The Driver’s License

I had a good cry today. The day had finally come for me to pick up my German drivers license. We applied about three weeks ago and lucky for me, the reciprocity agreement with Texas allowed me to bypass the test which seems to be pretty hard. All I had to do was apply and then now to go pick it up, but there was one catch. In Germany (and apparently internationally) you aren’t allowed to carry more than one drivers license, so the only way I was able to take the German one home with me was if I surrendered my Texas license.

When my husband got his license in Texas they didn’t require him to surrender his German license. At this office in Germany they said that this was a mistake. Honestly I believe that Texas DMV just doesn’t care about it. The license doesn’t mean anything to them, its the record that goes along with it.

At first, in the office, I got frustrated. The German license doesn’t have address or donor information on it so I argued that this was my identification card in the State of Texas. They told me I still had a passport.

The next approach I took was to tell them they could cut the corner of it to prove that it was no longer valid, as I have seen in Texas many times. This was also not acceptable to them.

They then told me they would be sending my license back to Texas and I could pick it up there, which infuriated me. I asked them to tell me WHERE they would be sending it and no one could tell me. The even referenced my home address on the license and I just got more worked up. My husband finally said they aren’t the ones sending it.
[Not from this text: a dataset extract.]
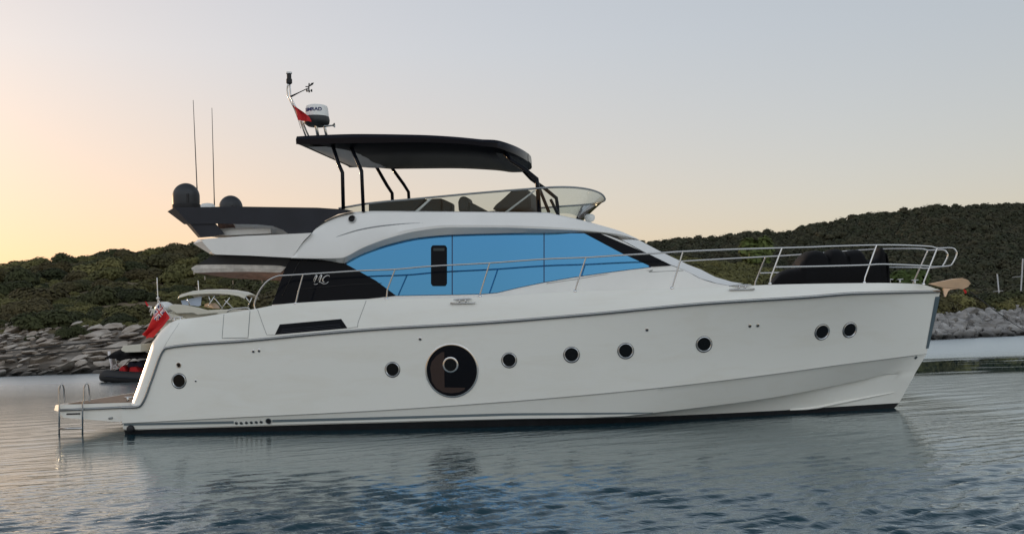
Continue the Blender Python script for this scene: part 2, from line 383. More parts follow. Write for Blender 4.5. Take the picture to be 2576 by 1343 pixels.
# ================================================================== WATER
def water_material():
    m = bpy.data.materials.new('sea_water'); m.use_nodes = True; t = m.node_tree; p = t.nodes['Principled BSDF']
    t.nodes.remove(p)
    body = t.nodes.new('ShaderNodeBsdfDiffuse'); body.inputs[0].default_value = (.003, .034, .050, 1)
    gls = t.nodes.new('ShaderNodeBsdfGlossy'); gls.inputs['Roughness'].default_value = .05; gls.inputs[0].default_value = (.92, .98, 1.0, 1)
    fre = t.nodes.new('ShaderNodeFresnel'); fre.inputs[0].default_value = 1.333
    fpw = t.nodes.new('ShaderNodeMath'); fpw.operation = 'POWER'; fpw.inputs[1].default_value = .66
    mxs = t.nodes.new('ShaderNodeMixShader')
    t.links.new(fre.outputs[0], fpw.inputs[0]); t.links.new(fpw.outputs[0], mxs.inputs[0])
    t.links.new(body.outputs[0], mxs.inputs[1]); t.links.new(gls.outputs[0], mxs.inputs[2])
    t.links.new(mxs.outputs[0], t.nodes['Material Output'].inputs[0])
    geo = t.nodes.new('ShaderNodeNewGeometry')
    def nz(scale, sx, sy, rot, detail, rough=.55, dist=0):
        mp = t.nodes.new('ShaderNodeMapping'); mp.inputs['Scale'].default_value = (sx, sy, 1); mp.inputs['Rotation'].default_value = (0, 0, radians(rot))
        n = t.nodes.new('ShaderNodeTexNoise'); n.inputs['Scale'].default_value = scale; n.inputs['Detail'].default_value = detail
        n.inputs['Roughness'].default_value = rough; n.inputs['Distortion'].default_value = dist
        t.links.new(geo.outputs['Position'], mp.inputs['Vector']); t.links.new(mp.outputs[0], n.inputs['Vector'])
        return n.outputs['Fac']
    def math(op, a, b):
        n = t.nodes.new('ShaderNodeMath'); n.operation = op
        for i, q in enumerate((a, b)):
            if isinstance(q, (int, float)): n.inputs[i].default_value = q
            else: t.links.new(q, n.inputs[i])
        return n.outputs[0]
    h = math('ADD', math('MULTIPLY', nz(4.2, .5, 1.35, -18, 3, .6, .4), .018), math('MULTIPLY', nz(12, .55, 1.3, -14, 3, .55), .0075))
    # wind patches: rough far out, calm in the lee of the hull
    patch = nz(.09, .5, 1.6, 0, 2)
    mr = t.nodes.new('ShaderNodeMapRange'); mr.inputs['From Min'].default_value = .4; mr.inputs['From Max'].default_value = .62
    mr.inputs['To Min'].default_value = .75; mr.inputs['To Max'].default_value = 1.25
    t.links.new(patch, mr.inputs['Value'])
    bp = t.nodes.new('ShaderNodeBump'); bp.inputs['Distance'].default_value = 1.0
    t.links.new(h, bp.inputs['Height'])
    sx = t.nodes.new('ShaderNodeSeparateXYZ'); t.links.new(geo.outputs['Position'], sx.inputs[0])
    lee = t.nodes.new('ShaderNodeMapRange'); lee.inputs['From Min'].default_value = 11.5; lee.inputs['From Max'].default_value = 18.5
    lee.inputs['To Min'].default_value = 1.0; lee.inputs['To Max'].default_value = .40
    t.links.new(sx.outputs['Y'], lee.inputs['Value'])
    fr = t.nodes.new('ShaderNodeMapRange'); fr.inputs['From Min'].default_value = 22; fr.inputs['From Max'].default_value = 26
    fr.inputs['To Min'].default_value = 0; fr.inputs['To Max'].default_value = .40
    t.links.new(sx.outputs['Y'], fr.inputs['Value'])
    s = math('MULTIPLY', mr.outputs[0], math('MAXIMUM', lee.outputs[0], fr.outputs[0]))
    # glassy slick on the right between 31 and 39 m
    a1 = t.nodes.new('ShaderNodeMapRange'); a1.interpolation_type = 'SMOOTHSTEP'
    a1.inputs['From Min'].default_value = 30.0; a1.inputs['From Max'].default_value = 32.0
    t.links.new(sx.outputs['Y'], a1.inputs['Value'])
    a2 = t.nodes.new('ShaderNodeMapRange'); a2.interpolation_type = 'SMOOTHSTEP'
    a2.inputs['From Min'].default_value = 40; a2.inputs['From Max'].default_value = 38.0
    t.links.new(sx.outputs['Y'], a2.inputs['Value'])
    a3 = t.nodes.new('ShaderNodeMapRange'); a3.interpolation_type = 'SMOOTHSTEP'; a3.inputs['From Min'].default_value = 2; a3.inputs['From Max'].default_value = 6
    t.links.new(sx.outputs['X'], a3.inputs['Value'])
    sl = math('MULTIPLY', math('MULTIPLY', a1.outputs[0], a2.outputs[0]), a3.outputs[0])
    brk = t.nodes.new('ShaderNodeMapRange'); brk.inputs['From Min'].default_value = .36; brk.inputs['From Max'].default_value = .46
    t.links.new(nz(.55, .35, 1.6, 0, 3), brk.inputs['Value']); sl = math('MULTIPLY', sl, brk.outputs[0])
    s = math('MULTIPLY', s, math('SUBTRACT', 1.0, math('MULTIPLY', sl, .94)))
    far_ = t.nodes.new('ShaderNodeMapRange'); far_.inputs['From Min'].default_value = 24; far_.inputs['From Max'].default_value = 44
    far_.inputs['To Min'].default_value = .045; far_.inputs['To Max'].default_value = .30
    t.links.new(sx.outputs['Y'], far_.inputs['Value'])
    def ss(sock, a, b):
        n = t.nodes.new('ShaderNodeMapRange'); n.interpolation_type = 'SMOOTHSTEP'
        n.inputs['From Min'].default_value = a; n.inputs['From Max'].default_value = b; t.links.new(sx.outputs[sock], n.inputs['Value']); return n.outputs[0]
    # outside the yacht's lee the breeze roughens the surface below the size of the modelled wavelets
    ruf = math('MULTIPLY', math('MAXIMUM', ss('X', -5.5, -9.0), ss('X', 7.8, 9.5)), ss('Y', 8.0, 15.0))
    s = math('MULTIPLY', s, math('SUBTRACT', 1.0, math('MULTIPLY', ruf, .55)))
    fsum = math('MAXIMUM', far_.outputs[0], math('MULTIPLY', ruf, .17))
    rg = math('MULTIPLY', fsum, math('SUBTRACT', 1.0, math('MULTIPLY', sl, .94)))
    t.links.new(rg, gls.inputs['Roughness'])
    t.links.new(s, bp.inputs['Strength'])
    for q in (body, gls, fre): t.links.new(bp.outputs[0], q.inputs['Normal'])
    return m
wb = MB()
xs = np.concatenate([[-3000, -600, -150, -60], np.linspace(-40, 45, 30), [70, 160, 600, 3000]])
ys = np.concatenate([[-3000, -400, -60, -10], np.linspace(0, 110, 40), [160, 400, 1200, 5000]])
wb.grid([[(x, y, -.005) for x in xs] for y in ys])
# wind wavelets modelled where the sea is close enough to see them
wy = 5.2*np.exp(np.arange(0, 640)*.0039); wx = np.linspace(-.66, .66, 430)
WY = np.repeat(wy[:, None], len(wx), 1); WX = WY*wx[None, :]
wr = np.random.RandomState(4); WZ = np.zeros_like(WX)
def sstep(a, b, q):
    t = np.clip((q-a)/(b-a), 0, 1); return t*t*(3-2*t)
for i in range(120):
    lam = .13*(8.0)**wr.rand(); th = radians(24)+wr.randn()*radians(15 if lam > .3 else 28)
    k = 2*pi/lam; kx, ky = -sin(th)*k, cos(th)*k
    slope = .036*(1.0 if lam < .38 else .24)
    f = slope/k*np.clip((lam/ (WY*WY*.0039/2.24*.9+.04)), 0, 1)
    WZ += f*np.cos(kx*WX+ky*WY+wr.rand()*6.3)
def gust(x, y, s, o):
    g = np.random.RandomState(o).rand(64, 64); xx, yy = x*s+40, y*s*1.8+9; i, j = np.floor(xx).astype(int), np.floor(yy).astype(int); fx, fy = xx-i, yy-j
    fx = fx*fx*(3-2*fx); fy = fy*fy*(3-2*fy)
    return (g[i % 64, j % 64]*(1-fx)+g[(i+1) % 64, j % 64]*fx)*(1-fy)+(g[i % 64, (j+1) % 64]*(1-fx)+g[(i+1) % 64, (j+1) % 64]*fx)*fy
amp = (.65+.7*gust(WX, WY, .22, 2))*(1+.45*sstep(14, 9, WY))
hullside = sstep(-9, -6.5, WX)*sstep(9.5, 7.5, WX)
amp = amp*(1-hullside*sstep(12.0, 18.5, WY)*(1-sstep(22, 26, WY))*.74)
amp = amp*(1-.93*sstep(29.5, 32, WY)*sstep(40.5, 38, WY)*sstep(2, 6, WX))
amp = amp*(1-.55*sstep(-2, -7, WX))*(1-.40*sstep(6, 9, WX))
WZ = WZ*amp
wb.grid([[(WX[i, j], WY[i, j], WZ[i, j]+.075) for j in range(WX.shape[1])] for i in range(WX.shape[0])])
tag(wb.build('water', water_material(), smooth=180, weld=False, recalc=False), kind='structure')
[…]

Someone from a central handling office would be sending it using the guidelines set by the State of Texas. I laughed and said “Texas doesn’t care! They will probably mail it to that address as if it was lost!”

After many different arguments, I asked my husband what he wanted me to do and he said to take the new German one and leave the Texas one. So with tears streaming down my face I told him to get it for me and walked out of the room.

A sample of How the new Führerschein looks

I couldn’t actually understand why I was so upset at the moment. I felt like a woman without a country. Yes I know that Texas isn’t a country, but in my heart it is. I felt heaving coming in my chest and just wanted to be alone when I started crying hard.

My Texas license is only valid until 2025 when I would have to renew it. The German license is good for life apparently, so it does have that going for it. There was something though, that I just couldn’t reconcile with.

I have made it clear that I was born and raised in Texas and it feels like part of who I am at my core. For some reason not having my Texas drivers license felt like a cut to the core of who I am. I have had it in my wallet since I was 16.

The Donor emblem on the front of the license

When I looked at the license though, it dawned on my that it just felt like giving up a piece of myself. My dad taught me to drive. He taught me to use my knees to steer. He made me believe in the importance of being an organ donor, so I take pride of that heart on the front of my card. My middle name, that I hated as a young girl, was the one given to me by my dad in honor of his grandmother and I am proud of it in a way I never was as a kid.

I have since calmed down, looked at the entire thing with a little distant perspective and found that it’s really the sentimental aspect that is plaguing me the most. I feel like I can’t call myself a “card carrying Native Texan” anymore, not that I really ever phrased it that way… but I will be when I return to Texas again. Until then I almost feel guilty wearing all my Texas shirts… but I can’t walk around naked and since that’s all I really own, I guess I will make it work!

Registering in Germany (Meldepflicht)

We had our appointment today to register in Germany. If you are staying in Germany more than three months you are required to register your address (anmelden) with the local office called Bürgeramt. There is a limited amount of time you have to this (14 days from arrival), and is especially important if its needed for the customs clearance of your container, which is our case. Our future house will not be available until November for move in, so we aren’t allowed to use this address until that time. Our current address is that of my parents-in-law, which is not located in the same town as where we will live in the future. To most this wouldn’t seem like a big deal, but this registrations dictates a number of things. Just a few are…

  • Address
  • Registration for the car and license plate
    • Germany license plates are typically a combination of the city + initials + selected number – which would change when our address changes so we would need to wait for that!
  • Where the kids would be required to be in school. Attendance in school is not something that can be taken lightly. As soon as we register, Lainey will be required to be in school. Since the German school year ends middle of July, we just found out that she will need to be in school within a week of registration. This is brand new information to us and has us a little panicked today!
  • Registration will also be used to establish tax identifications for us and also enable us to start health insurance locally.

It seems that of the majority of changes happening for us, Lainey is having to be the one to put herself out first. Even Markus is working from home, although it would be easiest for him. When I asked if I could go to classes with her, I was given a side-eye so I assume the answer is no. I know that she will do fabulous. She’s brave and smart and amazing, but this is not only a huge change, she has also been in online classes since March of 2020.

One awesome thing I found out today is that Texas now reciprocates the drivers license with Germany, so I won’t need to go through the long testing process I had previously been afraid of, I will just need to submit a translated copy of my existing license and pay a fee.

Our lives are just getting started here and registration was the very first step! One down, 100’s to go!